» Data lines
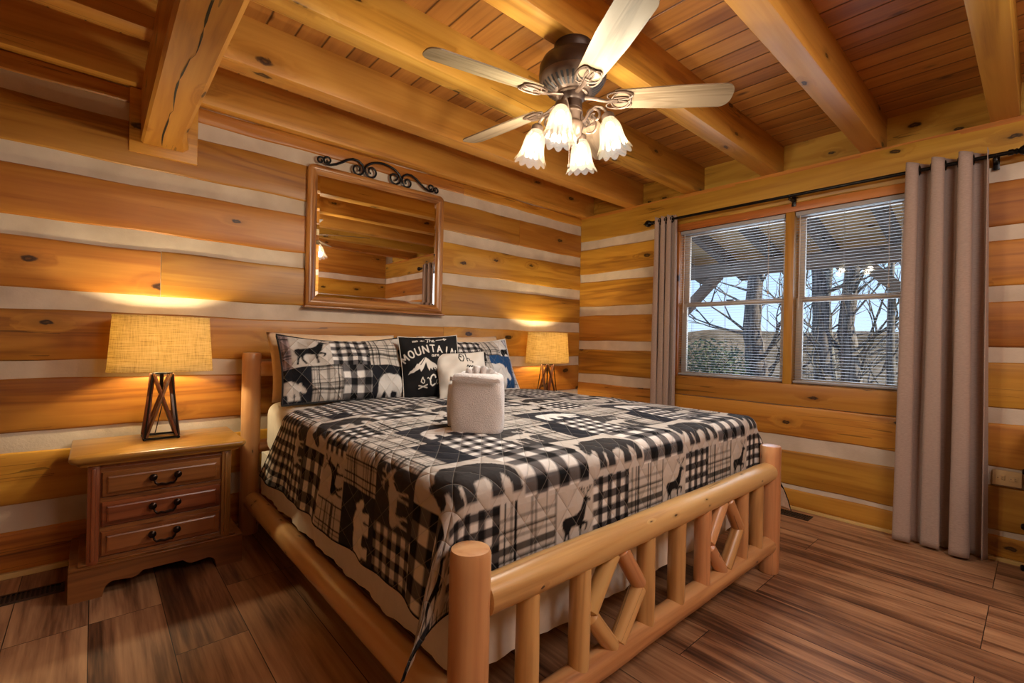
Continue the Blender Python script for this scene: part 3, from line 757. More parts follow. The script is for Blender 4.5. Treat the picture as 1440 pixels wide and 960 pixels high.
# ------------------------------------------------------------------ nightstands
NG = 'oak nightstands on each side of the bed'
def nightstand(label):
    t = thing('nightstand', label, 'nightstand', (-3.645, -.26, 0), group=None)
    W, D = .328, .236   # half width / depth of base ; local origin at centre
    # carcass
    hw, y0, y1 = .283, -.205, .225
    b = B(); b.box(-hw, hw, y0, y1, .10, .598); b.build('carcass', M['oakz'], t, smooth=False)
    for s in (-1, 1):   # corner stiles, with a quarter-round fluting
        b = B()
        b.box(s*hw-(.044 if s > 0 else 0), s*hw+(.044 if s < 0 else 0), y0-.014, y0+.01, .145, .598, .006)
        b.box(s*hw-(.030 if s > 0 else -.014), s*hw+(.030 if s < 0 else -.014), y0-.02, y0-.012, .165, .585, .004)
        b.build('corner_stile', M['oakz'], t)
    b = B()
    for z in (.568, .433, .298, .16): b.box(-hw+.044, hw-.044, y0-.004, y0+.004, z-.008, z+.012, .001)
    b.build('rails', M['oak'], t, smooth=False)
    # moulded top
    b = B()
    prof = [(.0, .598), (.012, .600), (.014, .606), (.020, .612), (.032, .618), (.036, .622), (.040, .626), (.044, .634), (.043, .642), (.038, .647)]
    def rect(o, z): return [(-.283-o, .225, z), (-.283-o, y0-.014-o, z), (.283+o, y0-.014-o, z), (.283+o, .225, z)]
    def rrect(o, z, r=.03):
        x0_, x1_, ya, yb = -.303-o, .303+o, y0-.018-o, .235
        p = [(x0_, yb, z)]
        for a in np.linspace(pi, 1.5*pi, 6): p.append((x0_+r+r*math.cos(a), ya+r+r*math.sin(a), z))
        for a in np.linspace(1.5*pi, 2*pi, 6): p.append((x1_-r+r*math.cos(a), ya+r+r*math.sin(a), z))
        p.append((x1_, yb, z)); return p
    rings = [[b.bm.verts.new(q) for q in rrect(o, z, .012+o*.4)] for o, z in prof]
    n = len(rings[0])
    for i in range(len(rings)-1):
        for k in range(n): b.bm.faces.new((rings[i][k], rings[i][(k+1) % n], rings[i+1][(k+1) % n], rings[i+1][k]))
    b.bm.faces.new(rings[0][::-1]); b.bm.faces.new(rings[-1])
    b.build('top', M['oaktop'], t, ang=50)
    # bracket base with scalloped apron
    def apron(hw_, zt):
        p = [(-hw_, 0), (-hw_+.115, 0)]
        def arc(cx, cz, rx, rz, a0, a1, n=8): return [(cx+rx*math.cos(a), cz+rz*math.sin(a)) for a in np.linspace(a0, a1, n)]
        seq = arc(-hw_+.165, .028, .045, .034, pi, pi/2)            # leg scallop
        seq += arc(-hw_+.205, .046, .035, .014, pi*.9, 0)[::1]
        seq = [(-hw_+.118, .012)] + arc(-hw_+.160, .020, .040, .042, pi, pi/2+.1) + [(-hw_+.19, .058), (-hw_+.225, .054), (-hw_+.245, .062), (-hw_+.262, .078)]
        p += seq
        p += [(-x, z) for x, z in reversed(p)]
        q = []
        for a in p:
            if not q or (abs(q[-1][0]-a[0])+abs(q[-1][1]-a[1]) > 1e-5): q.append(a)
        return q+[(hw_, zt), (-hw_, zt)]
    b = B(); yf = y0-.026
    b.prism(apron(.340, .135), 0, .022, Matrix.Translation((0, yf+.022, 0)) @ Matrix.Rotation(pi/2, 4, 'X'))
    for s in (-1, 1):
        b.prism([(-.0, 0), (.09, 0), (.10, .04), (.13, .06), (.30, .06), (.33, .04), (.34, 0), (.43, 0), (.43, .135), (0, .135)], -.011, .011, Matrix.Translation((s*.3285, yf+.0215, 0)) @ Matrix.Rotation(pi/2, 4, 'Z') @ Matrix.Rotation(pi/2, 4, 'X'))
    b.box(-.341, .341, yf-.002, .225, .134, .147, .005)
    b.box(-.310, .310, yf+.012, .225, .147, .158, .005)
    b.build('bracket_base', M['oak'], t)
    # drawers
    for (z0, z1) in ((.448, .562), (.313, .425), (.178, .290)):
        b = B(); x = hw-.050
        rings = []
        for o, d in ((0, .0), (0, .010), (.004, .014), (.018, .017), (.020, .0235), (.026, .026)):
            rings.append([b.bm.verts.new((xx, y0-d, zz)) for xx, zz in ((-x+o, z0+o), (x-o, z0+o), (x-o, z1-o), (-x+o, z1-o))])
        for i in range(len(rings)-1):
            for k in range(4): b.bm.faces.new((rings[i][k], rings[i][(k+1) % 4], rings[i+1][(k+1) % 4], rings[i+1][k]))
        b.bm.faces.new(rings[-1]); b.bm.faces.new(rings[0][::-1])
        dr = b.build('drawer', M['oak'], t, ang=20)
        h = B(); zc = (z0+z1)/2+.012; yy = y0-.026
        for s in (-1, 1):
            h.lathe([(0, 0), (.009, 0), (.008, .006), (.006, .010), (.013, .014), (.0165, .020), (.016, .027), (.010, .032), (0, .034)], 16, M=Matrix.Translation((s*.048, yy, zc)) @ Matrix.Rotation(pi/2, 4, 'X'))
        pts = [(-.046, yy-.022, zc-.006), (-.040, yy-.026, zc-.026), (-.030, yy-.028, zc-.036), (-.018, yy-.029, zc-.034), (0, yy-.029, zc-.038), (.018, yy-.029, zc-.034), (.030, yy-.028, zc-.036), (.040, yy-.026, zc-.026), (.046, yy-.022, zc-.006)]
        h.tube(pts, [.004, .0045, .006, .0065, .005, .0065, .006, .0045, .004], 8)
        h.build('drawer_pull', M['bronze'], dr)
    return t
ns1 = nightstand('oak nightstand with three drawers standing at the near side of the bed')
ns2 = copy_thing(ns1, 'oak nightstand hidden behind the bed under the far lamp'); ns2.location.x = -.655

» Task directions
Each line of the material must be retyped exactly, except that images are omitted.

» Output
Continue the Blender Python script for this scene: part 3, from line 757. More parts follow. The script is for Blender 4.5. Treat the picture as 1440 pixels wide and 960 pixels high.
# ------------------------------------------------------------------ nightstands
NG = 'oak nightstands on each side of the bed'
def nightstand(label):
    t = thing('nightstand', label, 'nightstand', (-3.645, -.26, 0), group=None)
    W, D = .328, .236   # half width / depth of base ; local origin at centre
    # carcass
    hw, y0, y1 = .283, -.205, .225
    b = B(); b.box(-hw, hw, y0, y1, .10, .598); b.build('carcass', M['oakz'], t, smooth=False)
    for s in (-1, 1):   # corner stiles, with a quarter-round fluting
        b = B()
        b.box(s*hw-(.044 if s > 0 else 0), s*hw+(.044 if s < 0 else 0), y0-.014, y0+.01, .145, .598, .006)
        b.box(s*hw-(.030 if s > 0 else -.014), s*hw+(.030 if s < 0 else -.014), y0-.02, y0-.012, .165, .585, .004)
        b.build('corner_stile', M['oakz'], t)
    b = B()
    for z in (.568, .433, .298, .16): b.box(-hw+.044, hw-.044, y0-.004, y0+.004, z-.008, z+.012, .001)
    b.build('rails', M['oak'], t, smooth=False)
    # moulded top
    b = B()
    prof = [(.0, .598), (.012, .600), (.014, .606), (.020, .612), (.032, .618), (.036, .622), (.040, .626), (.044, .634), (.043, .642), (.038, .647)]
    def rect(o, z): return [(-.283-o, .225, z), (-.283-o, y0-.014-o, z), (.283+o, y0-.014-o, z), (.283+o, .225, z)]
    def rrect(o, z, r=.03):
        x0_, x1_, ya, yb = -.303-o, .303+o, y0-.018-o, .235
        p = [(x0_, yb, z)]
        for a in np.linspace(pi, 1.5*pi, 6): p.append((x0_+r+r*math.cos(a), ya+r+r*math.sin(a), z))
        for a in np.linspace(1.5*pi, 2*pi, 6): p.append((x1_-r+r*math.cos(a), ya+r+r*math.sin(a), z))
        p.append((x1_, yb, z)); return p
    rings = [[b.bm.verts.new(q) for q in rrect(o, z, .012+o*.4)] for o, z in prof]
    n = len(rings[0])
    for i in range(len(rings)-1):
        for k in range(n): b.bm.faces.new((rings[i][k], rings[i][(k+1) % n], rings[i+1][(k+1) % n], rings[i+1][k]))
    b.bm.faces.new(rings[0][::-1]); b.bm.faces.new(rings[-1])
    b.build('top', M['oaktop'], t, ang=50)
    # bracket base with scalloped apron
    def apron(hw_, zt):
        p = [(-hw_, 0), (-hw_+.115, 0)]
        def arc(cx, cz, rx, rz, a0, a1, n=8): return [(cx+rx*math.cos(a), cz+rz*math.sin(a)) for a in np.linspace(a0, a1, n)]
        seq = arc(-hw_+.165, .028, .045, .034, pi, pi/2)            # leg scallop
        seq += arc(-hw_+.205, .046, .035, .014, pi*.9, 0)[::1]
        seq = [(-hw_+.118, .012)] + arc(-hw_+.160, .020, .040, .042, pi, pi/2+.1) + [(-hw_+.19, .058), (-hw_+.225, .054), (-hw_+.245, .062), (-hw_+.262, .078)]
        p += seq
        p += [(-x, z) for x, z in reversed(p)]
        q = []
        for a in p:
            if not q or (abs(q[-1][0]-a[0])+abs(q[-1][1]-a[1]) > 1e-5): q.append(a)
        return q+[(hw_, zt), (-hw_, zt)]
    b = B(); yf = y0-.026
    b.prism(apron(.340, .135), 0, .022, Matrix.Translation((0, yf+.022, 0)) @ Matrix.Rotation(pi/2, 4, 'X'))
    for s in (-1, 1):
        b.prism([(-.0, 0), (.09, 0), (.10, .04), (.13, .06), (.30, .06), (.33, .04), (.34, 0), (.43, 0), (.43, .135), (0, .135)], -.011, .011, Matrix.Translation((s*.3285, yf+.0215, 0)) @ Matrix.Rotation(pi/2, 4, 'Z') @ Matrix.Rotation(pi/2, 4, 'X'))
    b.box(-.341, .341, yf-.002, .225, .134, .147, .005)
    b.box(-.310, .310, yf+.012, .225, .147, .158, .005)
    b.build('bracket_base', M['oak'], t)
    # drawers
    for (z0, z1) in ((.448, .562), (.313, .425), (.178, .290)):
        b = B(); x = hw-.050
        rings = []
        for o, d in ((0, .0), (0, .010), (.004, .014), (.018, .017), (.020, .0235), (.026, .026)):
            rings.append([b.bm.verts.new((xx, y0-d, zz)) for xx, zz in ((-x+o, z0+o), (x-o, z0+o), (x-o, z1-o), (-x+o, z1-o))])
        for i in range(len(rings)-1):
            for k in range(4): b.bm.faces.new((rings[i][k], rings[i][(k+1) % 4], rings[i+1][(k+1) % 4], rings[i+1][k]))
        b.bm.faces.new(rings[-1]); b.bm.faces.new(rings[0][::-1])
        dr = b.build('drawer', M['oak'], t, ang=20)
        h = B(); zc = (z0+z1)/2+.012; yy = y0-.026
        for s in (-1, 1):
            h.lathe([(0, 0), (.009, 0), (.008, .006), (.006, .010), (.013, .014), (.0165, .020), (.016, .027), (.010, .032), (0, .034)], 16, M=Matrix.Translation((s*.048, yy, zc)) @ Matrix.Rotation(pi/2, 4, 'X'))
        pts = [(-.046, yy-.022, zc-.006), (-.040, yy-.026, zc-.026), (-.030, yy-.028, zc-.036), (-.018, yy-.029, zc-.034), (0, yy-.029, zc-.038), (.018, yy-.029, zc-.034), (.030, yy-.028, zc-.036), (.040, yy-.026, zc-.026), (.046, yy-.022, zc-.006)]
        h.tube(pts, [.004, .0045, .006, .0065, .005, .0065, .006, .0045, .004], 8)
        h.build('drawer_pull', M['bronze'], dr)
    return t
ns1 = nightstand('oak nightstand with three drawers standing at the near side of the bed')
ns2 = copy_thing(ns1, 'oak nightstand hidden behind the bed under the far lamp'); ns2.location.x = -.655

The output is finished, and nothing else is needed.